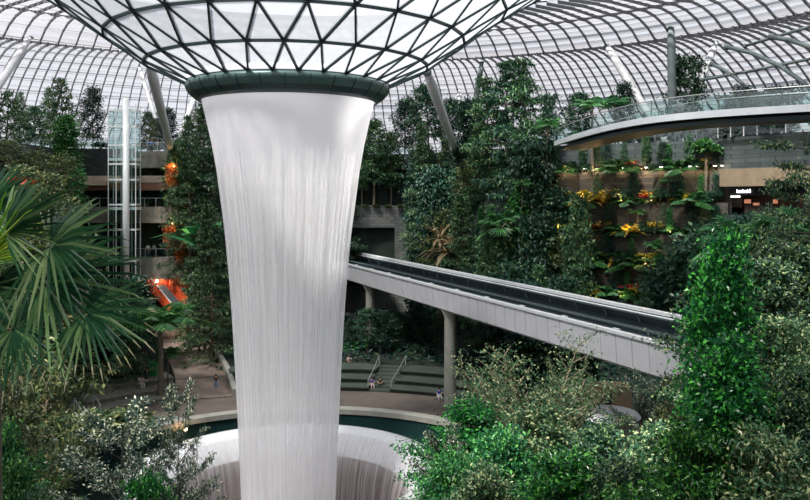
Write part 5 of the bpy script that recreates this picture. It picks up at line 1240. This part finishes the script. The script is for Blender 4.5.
for s in 'lr':
    E_BODY += [('h' + s, 'm' + s), ('h' + s, 't' + s + '1'), ('t' + s + '1', 't' + s + '2')] + [('m' + s, 'f%d%s' % (q, s)) for q in range(4)] + [('f%d%s' % (q, s), 'g%d%s' % (q, s)) for q in range(4)]
R_ = dict(pel=.13, wa=.115, ch=.135, nk=.055, hd=.095, tp=.07, sl=.06, el=.042, hl=.03, sr=.06, er=.042, hr=.03, tl=.085, kl=.058, al=.04, fl=.035, tr=.085, kr=.058, ar=.04, fr=.035, ml=.03, mr=.03)
def sub_mesh(nm, P, E, grow_):
    ks = []
    for a, b in E:
        for k in (a, b):
            if k not in ks: ks.append(k)
    return skin_mesh(nm, [P[k] for k in ks], [(ks.index(a), ks.index(b)) for a, b in E], [R_.get(k, .009 if k[0] in 'fgt' and len(k) == 3 else .03) + grow_ for k in ks])
POSE = {}
def get_pose(k):
    if k not in POSE:
        P = pose(k)
        for s in 'lr':
            for a, b, nm in (('s' + s, 'e' + s, 'u' + s), ('e' + s, 'h' + s, 'w' + s)): P[nm] = tuple(Vector(P[a]).lerp(Vector(P[b]), .8))
            R_['u' + s] = .045; R_['w' + s] = .034
        body = sub_mesh('body_' + k, P, E_BODY, 0); body.materials.append(M['skin'])
        shirt = sub_mesh('shirt_' + k, P, [('wa', 'ch'), ('pel', 'wa'), ('ch', 'sl'), ('sl', 'ul'), ('ch', 'sr'), ('sr', 'ur')], .018); shirt.materials.append(M['skin'])
        tr = sub_mesh('trousers_' + k, P, [('pel', 'tl'), ('tl', 'kl'), ('kl', 'al'), ('pel', 'tr'), ('tr', 'kr'), ('kr', 'ar')], .016); tr.materials.append(M['skin'])
        h = Vector(P['hd']); hb = MB().ball(h + Vector((0, .025, .045)), .118, 12, 8, (1, 1.05, 1))
        hm = bpy.data.meshes.new('hair_' + k); hm.from_pydata([tuple(v) for v in hb.v], [], hb.poly); hm.materials.append(M['hair']); hm.polygons.foreach_set('use_smooth', [True] * len(hm.polygons))
        fb = MB()
        for sx in (-1, 1): fb.ball(h + Vector((sx * .036, -.094, .01)), .013, 8, 5)
        ey = bpy.data.meshes.new('eyes_' + k); ey.from_pydata([tuple(v) for v in fb.v], [], fb.poly); ey.materials.append(M['hair'])
        nb_ = MB().ball(h + Vector((0, -.1, -.02)), .02, 8, 5, (.8, 1.2, 1.4)); nm_ = bpy.data.meshes.new('nose_' + k); nm_.from_pydata([tuple(v) for v in nb_.v], [], nb_.poly); nm_.materials.append(M['skin'])
        POSE[k] = [('body', body), ('shirt', shirt), ('trousers', tr), ('hair', hm), ('eyes', ey), ('nose', nm_)]
    return POSE[k]
CLOTH = {}
def cloth(c):
    if c not in CLOTH: CLOTH[c] = plain('cloth %d %d %d' % c, rgb(*c), .85, var=.1, scale=6)
    return CLOTH[c]
def person(kind, px, Y, z, rz, top, legs, label, grp=None):
    t = thing('person', label, 'person', ((px - CX) / F * Y, Y, z), grp, rz)
    for nm, me in get_pose(kind):
        o = bpy.data.objects.new(nm, me); COL.objects.link(o); o.parent = t
        c = {'shirt': top, 'trousers': legs}.get(nm)
        if c: o.material_slots[0].link = 'OBJECT'; o.material_slots[0].material = cloth(c)
    return t
person('lean', 122, 105.6, 12.5, 0, (226, 214, 216), (60, 60, 70), 'person in a pale top at the lower balcony rail behind the palm leaves')
person('stand', 148, 105.5, 12.5, .3, (228, 232, 232), (70, 90, 100), 'person in a white top at the lower balcony rail, left of the pair')
person('stand', 154, 105.7, 12.5, -.4, (120, 176, 184), (50, 60, 70), 'person in a pale teal top at the lower balcony rail, right of the pair')
person('lean', 173, 106.4, 12.5, .1, (236, 236, 236), (30, 34, 40), 'person in a white shirt and dark trousers leaning on the lower balcony rail')
person('stand', 190, 107.6, 12.5, .5, (34, 44, 48), (30, 34, 38), 'person in dark clothes at the far end of the lower balcony')
person('walk', 141, 109.4, 26.5, 1.2, (70, 130, 110), (50, 60, 70), 'person in a green top on the upper planter terrace beside the lift')
person('stand', 148, 109.4, 26.5, .2, (40, 110, 190), (40, 60, 90), 'person in a blue top on the upper planter terrace, left')
person('stand', 152, 109.8, 26.5, -.3, (30, 120, 200), (60, 70, 80), 'person in a blue top on the upper planter terrace, right')
person('walk', 158, 109.6, 26.5, -1.0, (226, 228, 232), (60, 70, 80), 'person in a white top on the upper planter terrace by the struts')
person('walk', 409, 119.4, 26.4, 1.3, (190, 44, 48), (60, 60, 66), 'person in a red top on the middle terrace')
person('walk', 723, 86.5, 26.3, -1.2, (206, 52, 44), (60, 40, 50), 'person in a red top walking behind the balcony posts')
zs = TIERS[0][2] - .5
person('sit', 371.5, 84.4, .05, .35, (96, 104, 190), (206, 190, 186), 'person in a blue violet top sitting at the foot of the dark stone stair')
person('sit', 380.5, 84.6, .05, -.15, (30, 36, 44), (40, 52, 62), 'person in dark clothes sitting beside the blue violet one')
person('stand', 216, 83.6, .03, .4, (34, 38, 40), (110, 146, 170), 'person in a dark top and pale jeans standing on the plaza near the ramp')
person('sit', 140, 80.6, plaza_z(-26.7, 80.6) + .02, 1.0, (206, 196, 214), (210, 206, 210), 'person in a pale lilac top sitting near the green bin')
person('stand', 146, 82, plaza_z(-26.5, 82), -.6, (30, 32, 36), (34, 38, 44), 'person in black standing beside the green bin')
person('sit', 439, 79.6, .05, .2, (44, 84, 170), (216, 220, 224), 'person in a blue top sitting at the foot of the bridge pier')
person('stand', 273, 86, .03, .2, (196, 110, 104), (80, 70, 70), 'person in a salmon top blurred behind the falling water')
person('sit', 349, 91.5, .95, .3, (190, 186, 180), (90, 96, 100), 'person in a pale top sitting on the upper stone seats beside the waterfall')

for px, Y, z, rz, lab in [(140, 80.6, plaza_z(-26.7, 80.6), 1.0, 'low stone block under the person in lilac near the green bin'), (439, 79.6, .03, .2, 'low stone block under the person in blue at the bridge pier'),
                          (349, 91.5, .9, .3, 'low stone block under the person in pale top beside the waterfall')]:
    X = (px - CX) / F * Y; b = MB().box((X, Y, z + .19), (.55, .4, .4), rz).box((X, Y, z + .40), (.6, .46, .06), rz); o = b.build('stone_stool', M['planter']); tag(o, lab, 'stool', 'low stone blocks to sit on')
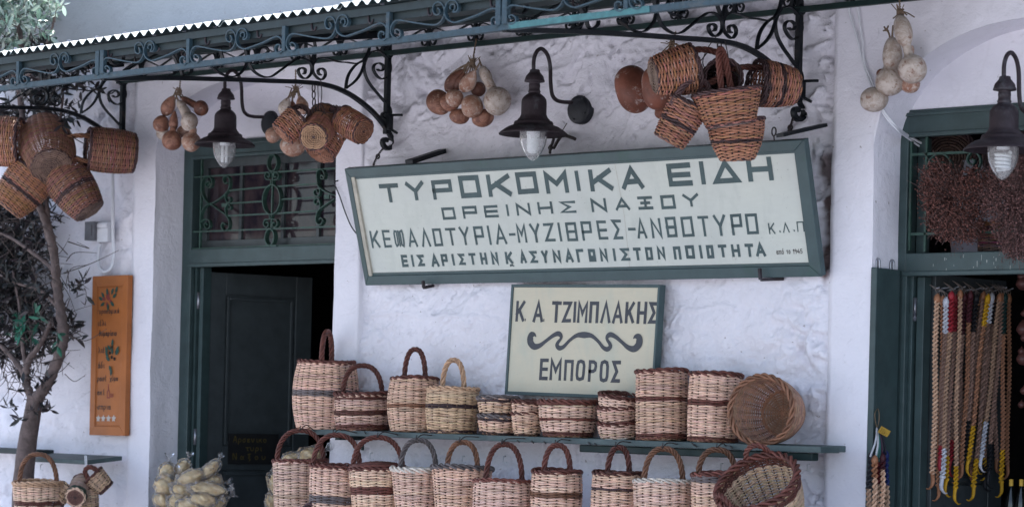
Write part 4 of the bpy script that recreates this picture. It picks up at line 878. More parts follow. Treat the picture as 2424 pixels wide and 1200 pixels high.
for (u, v), (u2, v2), lab in (((1003, 681), (1026, 676), 'small bent iron hook under the left half of the sign'), ((1800, 662), (1855, 660), 'rusty iron hook with a torn end under the right of the sign')):
    m = MB(); p = aty(u, v, -.085); q = aty(u2, v2, 0.); m.add(*beam(q, p, .016, .014)); m.add(*beam(p, p+np.array((-.004, -.002, .034 if u < 1500 else .05)), .014, .014, (1, 0, 0)))
    tag(m.build('sign_hook', MAT['rust'], None, None, False, bevel=.003), lab, 'hook')
# --- the small sign below
S2 = Plane(aty(1194, 933, -.055), aty(1194, 933, -.055)+(aty(1562, 673.5, -.055)-aty(1210, 673, -.055)), aty(1210, 673, -.055)); s2o = S2.o
sm = thing('shop_sign', 'small cream sign in a thin green frame with two lines and a curled ornament', 'sign', s2o)
m = MB(); S2.mitred(m, 0, S2.W, 0, S2.H, 0, -.045, 0., (.014, .016, .012, .014)); m.build('frame', MAT['signgreen'], sm, s2o, False, bevel=.002)
m = MB(); m.add(*S2.board(.012, S2.W-.010, .014, S2.H-.012, -.040, -.006)); m.build('panel', MAT['panel2'], sm, s2o, False)
for swf, ls in ((.165, [('Κ', 1220.6, 1242, 712, 761), ('.', 1243, 1246, 712, 761), ('Α', 1262, 1286, 712, 762), ('.', 1287, 1290, 712, 762), ('Τ', 1306, 1328, 713, 763), ('Ζ', 1331.5, 1352.5, 713, 763), ('Ι', 1357, 1364, 713, 763), ('Μ', 1366.5, 1391.5, 713.5, 764), ('Π', 1395, 1417, 713.5, 764), ('Λ', 1422, 1446, 713.5, 764.5), ('Α', 1450, 1475, 714, 765), ('Κ', 1480, 1502, 714, 765), ('Η', 1508, 1531, 714, 766), ('Σ', 1536, 1557, 714.5, 766)]),
                (.165, [('Ε', 1277, 1297.5, 848, 899), ('Μ', 1301.5, 1329, 849, 900), ('Π', 1335, 1357, 850.5, 901), ('o', 1363, 1385, 850, 902), ('p', 1392.5, 1413, 852, 903), ('o', 1419, 1441, 851, 905), ('Σ', 1448, 1468.5, 853, 905)])):
    m = MB()
    for ch, xl, xr, yt, yb in ls:
        mid = (xl+xr)/2; a0, _ = S2.inv(xl, yt); a1, _ = S2.inv(xr, yt+.0); _, b1 = S2.inv(mid, yt); _, b0 = S2.inv(mid-2.5, yb)
        sw = (b1-b0)*swf*(.35 if ch == '.' else 1); glyph(m, ch, a0, a1, b0, b1, sw, S2, -.0052, .008)
    m.build('lettering', MAT['letter2'], sm, s2o, False)
ow = [(362, 566, 4), (345, 545, 26), (318, 548, 48), (304, 580, 56), (308, 625, 54), (345, 662, 46), (400, 650, 34), (460, 605, 26), (530, 553, 30), (580, 535, 36), (606, 558, 32), (602, 588, 22), (578, 618, 26), (566, 650, 32), (590, 676, 34), (632, 662, 28), (690, 602, 24), (760, 553, 30), (832, 548, 44)]
def o2(X, Y): return S2.inv(1180+X/4.138, 660+Y/4.138)
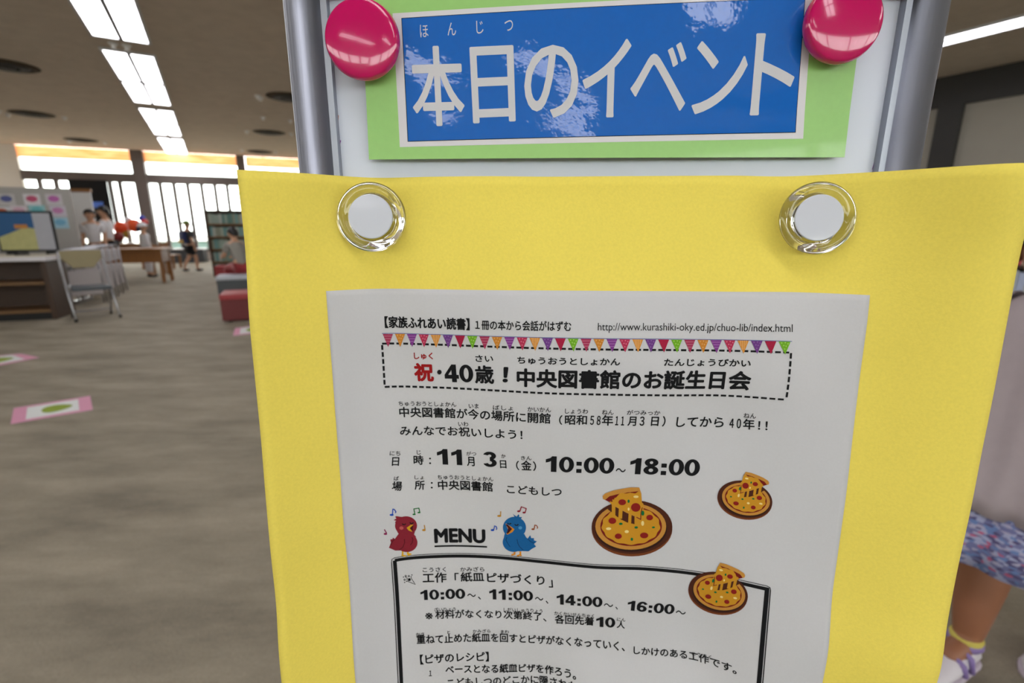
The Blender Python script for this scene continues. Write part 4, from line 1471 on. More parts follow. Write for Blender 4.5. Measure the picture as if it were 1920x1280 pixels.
# --- bunch of balloons standing on the table
bq = on_y(240, 428, TB2[1])
bunch = thing('balloon_bunch', 'bunch of orange, red, navy and blue balloons on a stick above the brown table', 'balloons', (bq.x, bq.y, 0.60), 0)
MB().lathe([(0.10, 0.0), (0.10, 0.02), (0.02, 0.03)], 20).build('base', M_whitep, bunch)
MB().tube([(0, 0, 0.02), (0, 0, bq.z - 0.60)], 0.008, 8).build('stick', M_whitep, bunch)
for px, py, r, c in [(228, 428, 0.17, (226, 74, 26)), (252, 423, 0.16, (232, 84, 30)), (222, 444, 0.12, (120, 24, 16)), (236, 438, 0.11, (156, 130, 26)),
                     (258, 426, 0.11, (30, 44, 78)), (266, 409, 0.075, (50, 62, 176)), (240, 412, 0.08, (222, 222, 228)), (271, 416, 0.08, (220, 74, 72))]:
    dy = -0.10 + 0.15 * (int(px * 7 + py) % 3)
    q = on_y(px, py, TB2[1] + dy) - Vector((bq.x, bq.y, 0.60))
    b = MB()
    b.ball(q, r * 0.95, 20)
    b.tube([q + Vector((0, 0, -r * 1.03)), q + Vector((0, 0, -r * 0.92))], [0.016, 0.006], 8)
    b.tube([q + Vector((0, 0, -r * 1.02)), Vector((0, 0, 0.16))], 0.002, 5)
    b.build('balloon', colour('ball ' + str(c), c, 0.5), bunch, smooth=True)

# --- black banner, white screen by the windows
w0_, _ = wall_wz(132, 343)
w1_, _ = wall_wz(203, 345)
_, zb_ = wall_wz(190, 432)
o = wall_box('banner', mat('black cloth', (16, 16, 18), rough=0.9, var=0.1), w0_, w1_, max(zb_, 1.0), ZT0 + 0.03, 0.10, 0.13, kind=None)
tag(o, 'black cloth banner hanging in front of the window below the grey transom', 'banner')
bw, bz = wall_wz(184, 384)
o = wall_box('pennant', colour('pennant blue', (90, 130, 226)), bw - 0.22, bw + 0.16, bz - 0.08, bz + 0.08, 0.131, 0.14, kind=None)
tag(o, 'small bright blue card fixed to the black banner', 'card')
q1 = on_y(152, 382, 10.7)
t = thing('portable_screen', 'white portable screen with brown top bar standing beside the black banner', 'screen', (q1.x, q1.y, 0), FA)
MB().box(-0.26, 0.20, -0.01, 0.01, 0.75, q1.z + 0.28).build('screen_sheet', M_whitep, t)
MB().box(-0.28, 0.22, -0.03, 0.03, q1.z + 0.24, q1.z + 0.31).build('top_bar', M_wood, t)
for x in (-0.2, 0.15):
    MB().box(x - 0.015, x + 0.015, -0.015, 0.015, 0.04, 0.76).box(x - 0.02, x + 0.02, -0.2, 0.2, 0, 0.04).build('leg', M_steel, t)

# --- far bookcase with its books
bp0 = on_z(401, 519)
t = thing('bookcase', 'dark bookcase with rows of teal books beyond the seated person', 'bookcase', bp0 + Vector((0, 0, 0)), math.radians(8))
BW, BH, BD_ = 1.15, 1.32, 0.30
for x in (0, BW - 0.03):
    MB().box(x, x + 0.03, 0, BD_, 0, BH).build('side_panel', M_wdark, t)
MB().box(0.03, BW - 0.03, BD_ - 0.02, BD_, 0, BH - 0.03).build('back_panel', M_wdark, t)
MB().box(0, BW, 0, BD_, BH - 0.03, BH).build('top_board', M_wdark, t)
LV = [0.06, 0.31, 0.56, 0.81, 1.06]
for z in LV:
    MB().box(0.03, BW - 0.03, 0, BD_ - 0.02, z - 0.03, z).build('shelf_board', M_wedge, t)
BC = [(120, 150, 140), (150, 166, 154), (96, 132, 124), (168, 176, 160), (108, 152, 150), (140, 146, 128), (180, 184, 176)]
rows = ['bottom', 'second lowest', 'middle', 'second highest', 'top']
cb = math.cos(math.radians(8)), math.sin(math.radians(8))


def make_book(w, h, d, c, z0=0):
    """a book standing on its lower edge, spine to local -y"""
    o = thing('book', '', 'book')
    MB().box(-w / 2 + 0.003, w / 2 - 0.003, 0.003, d, 0.004, h - 0.004).build('pages', M_whitep, o)
    MB().box(-w / 2, -w / 2 + 0.003, 0, d + 0.003, 0, h).box(w / 2 - 0.003, w / 2, 0, d + 0.003, 0, h).box(-w / 2, w / 2, 0, 0.003, 0, h).build('cover', colour('book ' + str(c), c), o)
    return o


protos = {}
for r_, z in enumerate(LV):
    x = 0.06
    while x < 0.86:
        c = random.choice(BC)
        key = c
        if key not in protos:
            protos[key] = o = make_book(0.05, 0.19, 0.15, c)
        else:
            o = copy_tree(protos[key])
        s_ = random.uniform(0.92, 1.05)
        o.scale = (0.96, 1, s_)
        lx, ly = x, 0.03
        o.location = (bp0.x + cb[0] * lx - cb[1] * ly, bp0.y + cb[1] * lx + cb[0] * ly, z + 0.0005)
        o.rotation_euler = (0, 0, math.radians(8))
        tag(o, 'muted teal or grey book in the %s row of the far bookcase' % rows[r_], 'book', 'books in the %s row of the far bookcase' % rows[r_])
        x += 0.0505

# --- benches
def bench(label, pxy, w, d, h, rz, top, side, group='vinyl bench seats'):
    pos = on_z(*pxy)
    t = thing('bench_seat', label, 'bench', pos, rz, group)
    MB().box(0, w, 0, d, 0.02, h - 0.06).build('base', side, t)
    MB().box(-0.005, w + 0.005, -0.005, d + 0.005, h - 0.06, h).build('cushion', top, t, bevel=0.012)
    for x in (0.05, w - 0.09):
        MB().box(x, x + 0.04, 0.03, d - 0.03, 0, 0.02).build('glide', M_rubber, t)
    return t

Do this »
Reproduce exactly the line containing "MB().box(-0.005, w +" and every line after it through the end of the records above, and nothing else.

Expected output »
    MB().box(-0.005, w + 0.005, -0.005, d + 0.005, h - 0.06, h).build('cushion', top, t, bevel=0.012)
    for x in (0.05, w - 0.09):
        MB().box(x, x + 0.04, 0.03, d - 0.03, 0, 0.02).build('glide', M_rubber, t)
    return t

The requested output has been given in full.